Friday 12 December 2014

Insider trading effectively legalized in US?

Yves Smith wrote "Bill Black: Second Circuit Decision Effectively Legalizes Insider Trading", a very worrisome article. Some snippets:


A U.S. appeals court dealt federal prosecutors a blow in their crackdown on insider trading on Wall Street on Wednesday, overturning the convictions of two former hedge fund managers charged with making illegal trades in technology stocks.

The 2nd U.S. Circuit Court of Appeals in New York said prosecutors presented insufficient evidence to convict Todd Newman, a former portfolio manager at Diamondback Capital Management, and Anthony Chiasson, co-founder of Level Global Investors.

The court held that defendants can only be convicted of insider trading if the person trading on confidential information knew the original tipper disclosed it in exchange for a personal benefit.

What does this mean in practical terms? The court has just provided a very-easy-to-satisfy roadmap for engaging in insider trading legally. Don’t give the person who gave you the choice tidbit any explicit payoff. You can give him all sorts of buttering up before hand (fancy meals, hot women, illicit substances, box seats, whatever you think will induce cooperation and show your seriousness and ability to pay) and just engage in vague winks and nods. As long as you don’t pay the tipster for the trade in any crass or traceable way (and no communications that point to an explicit payoff), you are good to go. Compensation down the road, in hard dollar or soft forms is perfectly kosher.

Needless to say, the implications are terrible. Thanks to high frequency trading, way too cozy a relationship between the Fed and its preferred banks, and years of suspicious trading patterns (markets too consistently not breaching technically significant price levels, with the trading looking decidedly not organic) has sapped the faith of retail and even smaller institutional investors in the integrity of markets. The Second Circuit has just announced open season on pervasive misuse of inside information.

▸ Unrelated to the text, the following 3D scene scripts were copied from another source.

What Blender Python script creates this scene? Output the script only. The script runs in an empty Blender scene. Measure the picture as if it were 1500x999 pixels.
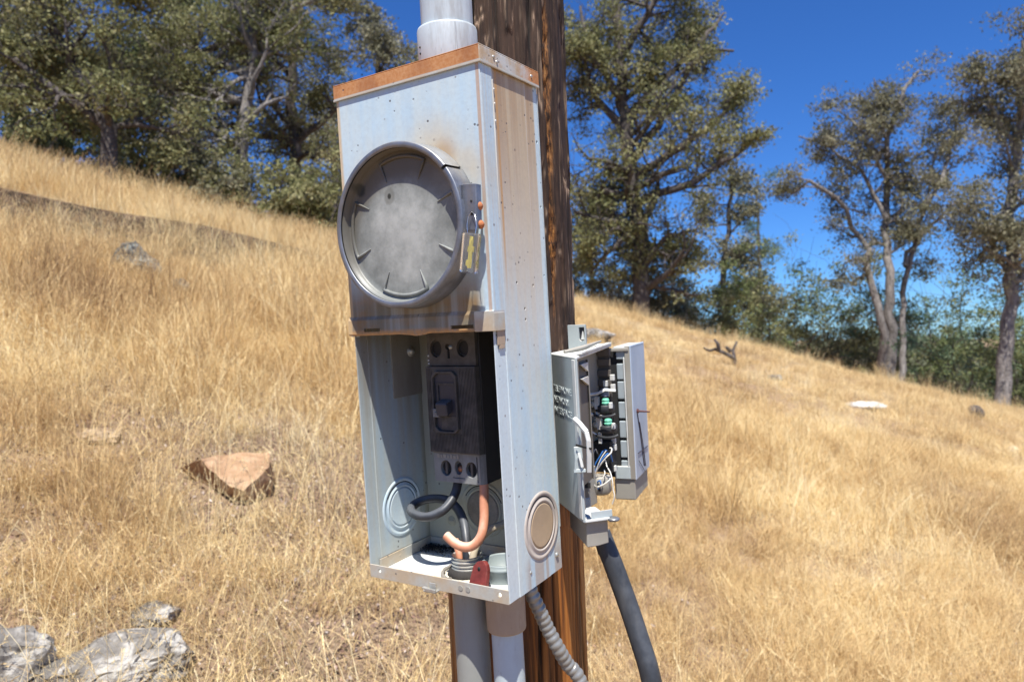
import bpy, math, random
import numpy as np
from mathutils import Vector, Matrix, noise as mn
random.seed(7)
SC = bpy.context.scene
COL = SC.collection
R_ = math.radians

# ------------------------------------------------------------------ camera, sky, sun, exposure
F_PX = 1044.95                                   # focal length in pixels of the 1500 px wide photograph
def rot3(rx, ry, rz):
    return (Matrix.Rotation(rz, 3, 'Z') @ Matrix.Rotation(ry, 3, 'Y') @ Matrix.Rotation(rx, 3, 'X'))
CAM_B = Vector((0.61471, -0.62062, 0.31462))     # camera in the cabinet's own frame
R_B = rot3(1.52398, 0.05689, 0.56144)
CAM_H = 1.55
R_W = rot3(R_(90.5), 0, 0) @ Matrix.Rotation(R_(-1.5), 3, 'Z')   # camera in the world: level walk-up shot, small roll
ROT = R_W @ R_B.transposed()                     # the old pole and everything on it lean a little
T = Matrix.Translation(Vector((0, 0, CAM_H))) @ ROT.to_4x4() @ Matrix.Translation(-CAM_B)

cd = bpy.data.cameras.new('camera')
cam = bpy.data.objects.new('camera', cd)
COL.objects.link(cam)
cam.matrix_world = Matrix.Translation(Vector((0, 0, CAM_H))) @ R_W.to_4x4()
cd.sensor_width = 36
cd.lens = F_PX / 1500 * 36
cd.clip_start = 0.02
cd.clip_end = 5000
cd.dof.use_dof = True
cd.dof.focus_distance = 0.785
cd.dof.aperture_fstop = 8.5
cd.dof.aperture_blades = 9
SC.camera = cam

SUN_B = Vector((0.68, -1.0, 2.9)).normalized()   # towards the sun, cabinet frame
SUN_W = (ROT @ SUN_B).normalized()
sun_el = math.asin(SUN_W.z)
sun_az = math.atan2(SUN_W.x, SUN_W.y)            # clockwise from +Y
ld = bpy.data.lights.new('sun', 'SUN')
ld.energy = 5.0
ld.angle = R_(0.53)
ld.color = (1.0, 0.955, 0.88)
sun = bpy.data.objects.new('sun', ld)
COL.objects.link(sun)
sun.rotation_euler = (-SUN_W).to_track_quat('-Z', 'Y').to_euler()
sun.location = (0, -5, 12)

w = bpy.data.worlds.new('World')
SC.world = w
w.use_nodes = True
wn = w.node_tree
for n in list(wn.nodes): wn.nodes.remove(n)
sky = wn.nodes.new('ShaderNodeTexSky')
sky.sky_type = 'NISHITA'
sky.sun_disc = False
sky.sun_elevation = sun_el
sky.sun_rotation = sun_az
sky.altitude = 900
sky.air_density = 1.0
sky.dust_density = 0.15
sky.ozone_density = 4.0
hs = wn.nodes.new('ShaderNodeHueSaturation')
hs.inputs['Saturation'].default_value = 1.1
hs.inputs['Value'].default_value = 1.0
bg = wn.nodes.new('ShaderNodeBackground')
bg.inputs['Strength'].default_value = 0.06
wo = wn.nodes.new('ShaderNodeOutputWorld')
wn.links.new(sky.outputs[0], hs.inputs['Color'])
tn = wn.nodes.new('ShaderNodeMix'); tn.data_type = 'RGBA'; tn.blend_type = 'MULTIPLY'; tn.inputs[0].default_value = 1.0
tn.inputs[7].default_value = (0.56, 0.97, 1.55, 1)            # the deep saturated blue of a dry cloudless noon
wn.links.new(hs.outputs[0], tn.inputs[6])
wn.links.new(tn.outputs[2], bg.inputs[0])
wn.links.new(bg.outputs[0], wo.inputs[0])

SC.view_settings.view_transform = 'Standard'
SC.view_settings.look = 'None'
SC.view_settings.exposure = 0.72
SC.view_settings.gamma = 1
SC.render.engine = 'CYCLES'
SC.cycles.use_denoising = True
SC.cycles.max_bounces = 8
SC.cycles.transparent_max_bounces = 12

# ------------------------------------------------------------------ object helpers
def tag(o, label=None, cat=None, group=None, kind=None):
    if label: o['label'] = label
    if cat: o['category'] = cat
    if group: o['group'] = group
    if kind: o['kind'] = kind
    return o

def root(name, label, cat, loc=(0, 0, 0), group=None, mount=True):
    """an Empty at the base of a thing; mount=True: given in the frame of the leaning pole"""
    o = bpy.data.objects.new(name, None)
    o.empty_display_size = 0.05
    COL.objects.link(o)
    M = Matrix.Translation(Vector(loc))
    o.matrix_world = (T @ M) if mount else M
    o['_loc'] = list(loc)
    tag(o, label, cat, group)
    return o

class G:
    """collects faces of one part"""
    def __init__(s):
        s.v = []; s.f = []; s.sm = []
    def add(s, vs, fs, smooth=False):
        b = len(s.v)
        s.v += [tuple(x) for x in vs]
        s.f += [tuple(b + i for i in f) for f in fs]
        s.sm += [smooth] * len(fs)
        return s
    def box(s, x0, x1, y0, y1, z0, z1):
        v = [(x0, y0, z0), (x1, y0, z0), (x1, y1, z0), (x0, y1, z0), (x0, y0, z1), (x1, y0, z1), (x1, y1, z1), (x0, y1, z1)]
        return s.add(v, [(0, 3, 2, 1), (4, 5, 6, 7), (0, 1, 5, 4), (1, 2, 6, 5), (2, 3, 7, 6), (3, 0, 4, 7)])
    def obox(s, c, ax, ay, az):
        """box at centre c with half-axis vectors"""
        c, ax, ay, az = map(Vector, (c, ax, ay, az))
        v = [c + i * ax + j * ay + k * az for k in (-1, 1) for (i, j) in ((-1, -1), (1, -1), (1, 1), (-1, 1))]
        fl = [(0, 3, 2, 1), (4, 5, 6, 7), (0, 1, 5, 4), (1, 2, 6, 5), (2, 3, 7, 6), (3, 0, 4, 7)]
        return s.add(v, fl)
    def prism(s, poly, z0, z1, fn=None):
        """poly in plan (ccw), between z0 and z1; z0/z1 may be lists per vertex"""
        n = len(poly)
        a = z0 if isinstance(z0, (list, tuple)) else [z0] * n
        b = z1 if isinstance(z1, (list, tuple)) else [z1] * n
        v = [(p[0], p[1], a[i]) for i, p in enumerate(poly)] + [(p[0], p[1], b[i]) for i, p in enumerate(poly)]
        if fn: v = [fn(*q) for q in v]
        return s.add(v, [tuple(range(n))[::-1], tuple(range(n, 2 * n))] + [(i, (i + 1) % n, n + (i + 1) % n, n + i) for i in range(n)])
    def tube(s, path, rad, sides=12, caps=True, smooth=True):
        P = [Vector(p) for p in path]
        rr = list(rad) if isinstance(rad, (list, tuple)) else [rad] * len(P)
        if caps:                                         # support rings keep the shading of the ends clean
            e0 = min(0.1, 0.0005 / max(1e-6, (P[1] - P[0]).length)); e1 = min(0.1, 0.0005 / max(1e-6, (P[-1] - P[-2]).length))
            P = [P[0], P[0].lerp(P[1], e0)] + P[1:-1] + [P[-1].lerp(P[-2], e1), P[-1]]
            rr = [rr[0], rr[0]] + list(rr[1:len(P) - 3]) + [rr[min(len(rr), len(P) - 2) - 1]] * 2
        n = len(P)
        tan = [(P[min(i + 1, n - 1)] - P[max(i - 1, 0)]).normalized() for i in range(n)]
        u = tan[0].orthogonal().normalized()
        vs = []
        for i in range(n):
            u = (u - tan[i] * u.dot(tan[i])).normalized()
            w_ = tan[i].cross(u)
            for k in range(sides):
                a = 2 * math.pi * k / sides
                vs.append(P[i] + (u * math.cos(a) + w_ * math.sin(a)) * rr[i])
        fs = [(i * sides + k, i * sides + (k + 1) % sides, (i + 1) * sides + (k + 1) % sides, (i + 1) * sides + k) for i in range(n - 1) for k in range(sides)]
        s.add(vs, fs, smooth)
        if caps:
            b = len(s.v) - len(vs)
            s.f += [tuple(b + k for k in range(sides))[::-1], tuple(b + (n - 1) * sides + k for k in range(sides))]
            s.sm += [False, False]
        return s
    def lathe(s, prof, c, axis='z', sides=64, a0=0.0, a1=2 * math.pi, smooth=True, closed=False, sy=1.0):
        """prof: (radius, height) pairs revolved about an axis through c; axis 'y' angles run in the xz plane"""
        full = abs(a1 - a0 - 2 * math.pi) < 1e-6
        m = sides if full else sides + 1
        vs = []
        for k in range(m):
            a = a0 + (a1 - a0) * k / sides
            ca, sa = math.cos(a), math.sin(a)
            for r, h in prof:
                if axis == 'z': vs.append((c[0] + r * ca, c[1] + r * sa, c[2] + h))
                elif axis == 'y': vs.append((c[0] + r * ca, c[1] + h, c[2] + r * sa * sy))
                else: vs.append((c[0] + h, c[1] + r * ca, c[2] + r * sa))
        n = len(prof)
        fs = []
        for k in range(sides):
            k2 = (k + 1) % m
            for i in range(n if closed else n - 1):
                j = (i + 1) % n
                fs.append((k * n + i, k2 * n + i, k2 * n + j, k * n + j))
        s.add(vs, fs, smooth)
        return s
    def build(s, name, mat, parent=None, bevel=0, segs=2, off=None, merge=False):
        me = bpy.data.meshes.new(name)
        v = s.v
        if off is None and parent is not None and '_loc' in parent: off = parent['_loc']
        if off is not None: v = [(a - off[0], b - off[1], c - off[2]) for a, b, c in v]
        me.from_pydata(v, [], s.f)
        me.polygons.foreach_set('use_smooth', s.sm)
        me.update()
        import bmesh
        bm = bmesh.new(); bm.from_mesh(me)
        if merge: bmesh.ops.remove_doubles(bm, verts=bm.verts, dist=1e-5)
        bmesh.ops.recalc_face_normals(bm, faces=bm.faces)
        bm.to_mesh(me); bm.free()
        me.materials.append(mat)
        o = bpy.data.objects.new(name, me)
        COL.objects.link(o)
        if parent is not None:
            o.parent = parent
            if '_loc' not in parent: o['_sub'] = 1
        if bevel:
            b = o.modifiers.new('bevel', 'BEVEL')
            b.width = bevel; b.segments = segs; b.limit_method = 'ANGLE'; b.angle_limit = R_(35)
            b.harden_normals = False
        return o

def sub(g, name, mat, parent, bevel=0, segs=2):
    """a sub-part: same frame as its parent part's thing"""
    p = parent
    while p.parent is not None: p = p.parent
    o = g.build(name, mat, None, bevel, segs, off=p['_loc'] if '_loc' in p else None)
    o.parent = parent
    return o

def cut(o, cutters):
    """punch real holes: apply boolean differences, then delete the punches"""
    obs = []
    for g in cutters:
        c = g.build('punch', o.data.materials[0], None, off=(0, 0, 0))
        q_ = o.parent
        while q_.parent is not None: q_ = q_.parent
        c.matrix_world = Matrix.Translation(-Vector(q_['_loc']))
        obs.append(c)
    par = o.parent; mods = [m for m in o.modifiers]
    saved = [(m.width, m.segments) for m in mods]
    o.modifiers.clear()
    o.parent = None
    o.matrix_world = Matrix.Identity(4)
    for c in obs:
        m = o.modifiers.new('cut', 'BOOLEAN'); m.object = c; m.operation = 'DIFFERENCE'; m.solver = 'EXACT'
    dg = bpy.context.evaluated_depsgraph_get()
    dg.update()
    me = bpy.data.meshes.new_from_object(o.evaluated_get(dg))
    o.modifiers.clear()
    old = o.data; o.data = me; me.name = o.name
    for c in obs: bpy.data.objects.remove(c)
    o.parent = par
    o.matrix_local = Matrix.Identity(4)
    for w_, s_ in saved:
        b = o.modifiers.new('bevel', 'BEVEL'); b.width = w_; b.segments = s_; b.limit_method = 'ANGLE'; b.angle_limit = R_(35)
    return o

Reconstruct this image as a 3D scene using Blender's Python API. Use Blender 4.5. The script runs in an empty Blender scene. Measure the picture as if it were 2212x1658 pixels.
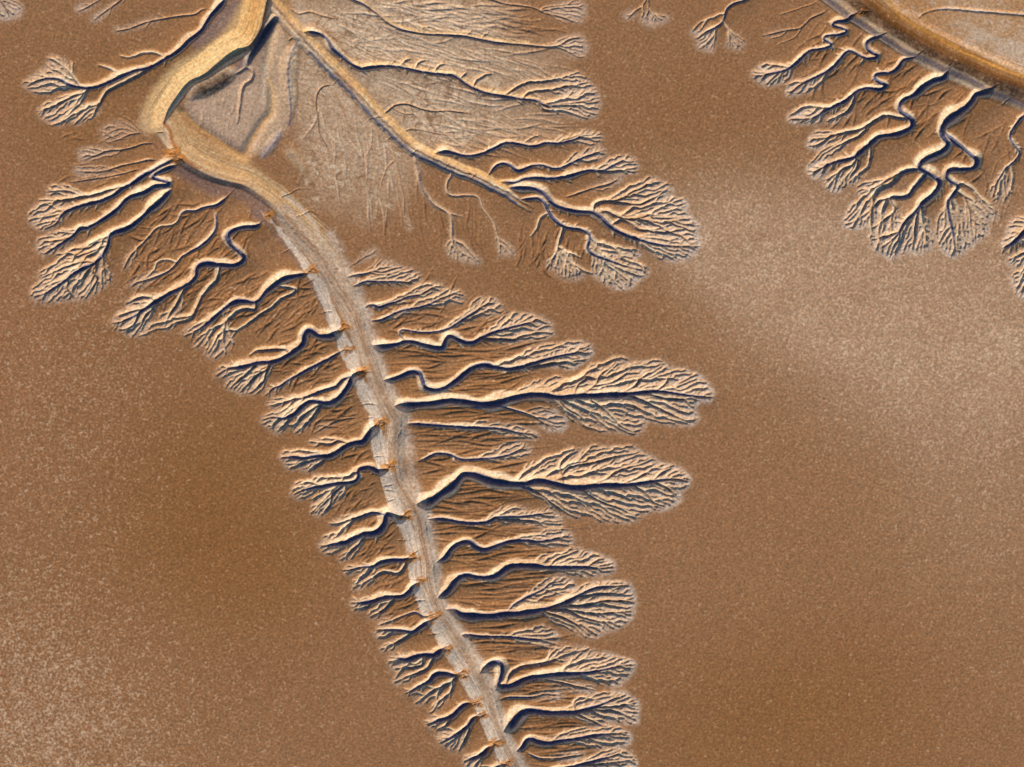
SPK = .76
PWT = 1.9                                  # twig spacing factor
LIGHT_RGB = (.735, .81, 1.03)                # light reaching level ground, used to turn seen tones into base colours
SUNP = (152.0, 21.0)
SKY_STRENGTH = .12
SUN_STRENGTH = 5.0
# ---------------------------------------------------------------- survey data
# every line below was surveyed in a local map tile: letter -> (origin x, origin y, scale)
TILES = {'A': (0, 0, .4523), 'B': (0, 500, .4523), 'C': (800, 0, .4523), 'D': (2072, 0, .4523),
         'E': (1300, 250, .4523), 'F': (700, 650, .4523), 'G': (700, 1200, .4523), 'H': (1050, 1552, .4523),
         'I': (1200, 1000, .4523), 'J': (1700, 0, .27137), 'K': (2472, 600, .27137)}
RB = 'gullies on the right bank of the main creek'
LB = 'gullies on the left bank of the main creek'
UB = 'gullies along the straight branch creek'
OB = 'gullies draining to the creek at upper right'
FB = 'gullies running off past the edge of the view'
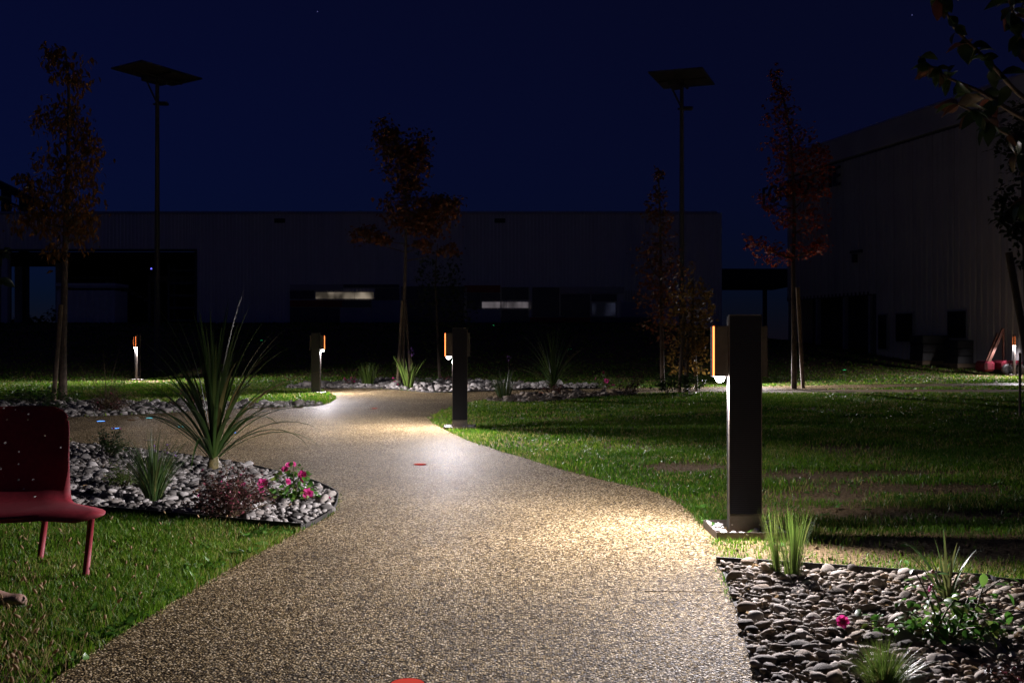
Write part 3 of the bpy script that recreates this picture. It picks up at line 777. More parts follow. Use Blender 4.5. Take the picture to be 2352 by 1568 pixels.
# ------------------------------------------------------------------ red chair
def chair():
    t = thing('perforated_chair', 'red perforated metal chair on the lawn at the left edge', 'chair', (-2.59, 5.12, 0))
    f = Vector((.22, -.975, 0)).normalized(); s = Vector((f.y, -f.x, 0))   # s points left-near
    prof = [(.30, .318), (.285, .338), (.25, .352), (.15, .353), (.02, .347), (-.10, .345), (-.17, .352), (-.215, .385), (-.24, .44), (-.265, .54), (-.29, .64), (-.315, .74), (-.335, .80), (-.35, .835)]
    hw = [.38, .48, .51, .48, .41, .32, .275, .258, .252, .248, .244, .238, .215, .15]
    pr = catmull(prof, 4); hws = [q[0] for q in catmull([(h, 0) for h in hw], 4)]
    nu = 14; V = []; UV = []; Fq = []
    L = 0; ls = [0]
    for a, b in zip(pr[:-1], pr[1:]): L += math.hypot(a[0] - b[0], a[1] - b[1]); ls.append(L)
    for i, ((px, pz), h) in enumerate(zip(pr, hws)):
        for k in range(nu + 1):
            u = -1 + 2 * k / nu; q = u * h
            back = min(max((ls[i] - .52) / .2, 0), 1)
            p = s * q + f * (px + .045 * back * u * u) + Vector((0, 0, pz - .012 * (1 - back) * (1 - u * u) - .03 * (1 - back) * max(abs(u) - .6, 0) * 2.0))
            V.append(p); UV.append((q, ls[i]))
    for i in range(len(pr) - 1):
        for k in range(nu): a = i * (nu + 1) + k; Fq.append((a, a + 1, a + nu + 2, a + nu + 1))
    me = new_mesh('shell', V, Fq, True); uv = me.uv_layers.new(name='UVMap')
    for lp in me.loops: uv.data[lp.index].uv = UV[lp.vertex_index]
    sh = obj('shell', me, CHAIR_MAT, t); so = sh.modifiers.new('thickness', 'SOLIDIFY'); so.thickness = .005
    W = lambda X, Y, z: (X + 2.59, Y - 5.12, z)
    for top, bot in [((-2.11, 5.00, .335), (-2.154, 5.03, 0)), ((-2.50, 5.36, .335), (-2.57, 5.42, 0)), ((-2.56, 4.78, .335), (-2.62, 4.74, 0)), ((-2.90, 5.06, .335), (-2.98, 5.10, 0))]:
        MB().tube([W(*bot), W(*top)], [.0165, .0165], 14).build('leg', M['red_paint'], t, True)
    fr = MB(); pts = [W(-2.11, 5.00, .328), W(-2.50, 5.36, .328), W(-2.90, 5.06, .328), W(-2.56, 4.78, .328), W(-2.11, 5.00, .328)]
    fr.tube(pts, .010, 8); fr.build('seat_frame', M['red_paint'], t, True)
def chair_mat():
    m = noisy('red_perforated_metal', (.17, .011, .019), (.23, .016, .027), 40, .6, 0); t, ns, L, b = nodes(m)
    uv = N(t, 'ShaderNodeUVMap'); v = N(t, 'ShaderNodeTexVoronoi'); v.inputs['Scale'].default_value = 24; v.inputs['Randomness'].default_value = .75
    L.new(uv.outputs[0], v.inputs['Vector'])
    lt = N(t, 'ShaderNodeMath', operation='LESS_THAN'); lt.inputs[1].default_value = .17; L.new(v.outputs['Distance'], lt.inputs[0])
    sp = N(t, 'ShaderNodeSeparateXYZ'); L.new(uv.outputs[0], sp.inputs[0])
    gt = N(t, 'ShaderNodeMath', operation='GREATER_THAN'); gt.inputs[1].default_value = .50; L.new(sp.outputs[1], gt.inputs[0])
    mu = N(t, 'ShaderNodeMath', operation='MULTIPLY'); L.new(lt.outputs[0], mu.inputs[0]); L.new(gt.outputs[0], mu.inputs[1])
    tr = N(t, 'ShaderNodeBsdfTransparent'); mx = N(t, 'ShaderNodeMixShader')
    L.new(mu.outputs[0], mx.inputs[0]); L.new(b.outputs[0], mx.inputs[1]); L.new(tr.outputs[0], mx.inputs[2])
    L.new(mx.outputs[0], ns['Material Output'].inputs['Surface'])
    return m
CHAIR_MAT = chair_mat()
chair()

# shoe at the left edge
def shoe():
    x, d = FP(66, 1517); t = thing('shoe', 'brown rounded shoe toe in the grass at the left edge below the chair', 'shoe', (x, d, 0))
    secs = [(0.0, .010, .012, .020), (-.012, .030, .020, .034), (-.035, .040, .024, .038), (-.065, .044, .024, .034), (-.10, .045, .030, .036), (-.15, .042, .042, .046), (-.20, .038, .052, .056), (-.26, .036, .05, .056), (-.285, .022, .045, .05)]
    V = []; Fq = []; n = 14
    for px, hw, hh, zc in secs:
        for k in range(n):
            a = 2 * math.pi * k / n; V.append((px, hw * math.cos(a), max(zc + hh * math.sin(a), .012)))
    for i in range(len(secs) - 1):
        for k in range(n): j = (k + 1) % n; Fq.append((i * n + k, i * n + j, (i + 1) * n + j, (i + 1) * n + k))
    Fq += [tuple(range(n)), tuple(reversed(range((len(secs) - 1) * n, len(secs) * n)))]
    u = obj('upper', new_mesh('upper', V, Fq, True), M['shoe'], t); sm = u.modifiers.new('smooth', 'SUBSURF'); sm.levels = 1; sm.render_levels = 2
    ol = [(-.0 , 0), (-.012, .033), (-.05, .046), (-.11, .048), (-.2, .041), (-.28, .03), (-.29, 0), (-.28, -.03), (-.2, -.041), (-.11, -.048), (-.05, -.046), (-.012, -.033)]
    V = [(a, b, z) for z in (.0, .014) for a, b in ol]; m_ = len(ol)
    Fq = [(i, (i + 1) % m_, m_ + (i + 1) % m_, m_ + i) for i in range(m_)] + [tuple(range(m_)), tuple(range(m_, 2 * m_))]
    obj('sole', new_mesh('sole', V, Fq), M['sole'], t)
shoe()

# ------------------------------------------------------------------ plants
def sword_leaf(tilt, L, wd, droop, seed, rot=0):
    """sword-shaped leaf leaning by tilt from the vertical, arching over"""
    r = np.random.default_rng(seed); n = 9; V = []; F_ = []; p = np.array([0., 0, 0]); a = tilt * .55
    for i in range(n + 1):
        t = i / n; hw = wd * .5 * (.55 + .9 * t if t < .4 else .91 * (1 - ((t - .4) / .6) ** 1.7)); hw = max(hw, .0008)
        dr = np.array([math.sin(a), 0, math.cos(a)]); nr = np.array([math.cos(a), 0, -math.sin(a)])
        V += [tuple(p + np.array([0, -hw, 0]) - nr * hw * .35), tuple(p), tuple(p + np.array([0, hw, 0]) - nr * hw * .35)]
        p = p + dr * L / n; a += (tilt * .45 + droop) / n * (.6 + 1.0 * t)
    for i in range(n): q = i * 3; F_ += [(q, q + 3, q + 4, q + 1), (q + 1, q + 4, q + 5, q + 2)]
    return new_mesh('leaf', V, F_, True)
LEAFV = {}
def cordyline(label, x, y, scale, n, seed, trunk_h=.07):
    t = thing('cordyline_plant', label, 'plant', (x, y, .02), 0, 'cordylines')
    r = np.random.default_rng(seed)
    MB().tube([(0, 0, -.02), (.0, 0, .05 * scale), (.005, 0, trunk_h * scale), (.0, 0, (trunk_h + .14) * scale)], [.045 * scale, .05 * scale, .042 * scale, .012 * scale], 10).build('stem', M['crown_base'], t, True)
    for i in range(n):
        q = (i + .5) / n; tilt = math.radians(4 + 84 * q ** 1.15) + r.normal(0, .10)
        key = (round(tilt, 1), int(r.integers(3)))
        if key not in LEAFV:
            LEAFV[key] = sword_leaf(key[0], 1.0, .041, .25 + .55 * r.random() * q + .25 * q, int(r.integers(1e6)))
            LEAFV[key].materials.append(M['cordyline'])
        o = bpy.data.objects.new('leaf', LEAFV[key]); link(o, t)
        L = scale * (1.30 - .24 * q) * r.uniform(.82, 1.06)
        az = i * 2.39996 + r.normal(0, .2)
        o.location = (.022 * scale * math.cos(az), .022 * scale * math.sin(az), (trunk_h + .10 * (1 - q)) * scale)
        o.rotation_euler = (0, 0, az); o.scale = (L, scale * r.uniform(.75, 1.1), L)
    return t
px, pd = P(490, 1082)
cordyline('large cordyline with long sword leaves in the left pebble bed', px, pd, 1.08, 72, 1)
px, pd = P(1270, 905)
cordyline('smaller cordyline in the middle distance between lawn and far path', px, pd, 1.12, 48, 2)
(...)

Wall Street’s court of appeals (the Second Circuit) has just issued an opinion not simply overturning guilty verdicts but making it impossible to retry the elite Wall Street defendants that grew wealthy through trading on insider information. Indeed, the opinion reads like a roadmap (or a script) that every corrupt Wall Street elite can follow to create a cynical system of cutouts (ala SAC) that will allow the most senior elites to profit by trading on insider information as a matter of routine with total impunity. The Second Circuit decision makes any moderately sophisticated insider trading scheme that uses cutouts to protect the elite traders a perfect crime. It is a perfect crime because (1) it is guaranteed to make the elite traders who trades on the basis of what he knows is secret, insider information wealthy absent successful prosecutions and (2) using the Second Circuit’s decision as a fraud roadmap, an elite trader can arrange the scheme with total impunity from the criminal laws. The Second Circuit ruling appears to make the financial version of “don’t ask; don’t tell” a complete defense to insider trading prosecutions. The Second Circuit does not simply make it harder to prosecute – they make it impossible to prosecute sophisticated insider fraud schemes in which the elites use junior cutouts to create (totally implausible) deniability.


In Malaysia, recently regulatory activities regarding insider trading has increased. However, progress is very slow, a recent announcement by the SC involved an alleged insider trading case which happened more than 7 years ago.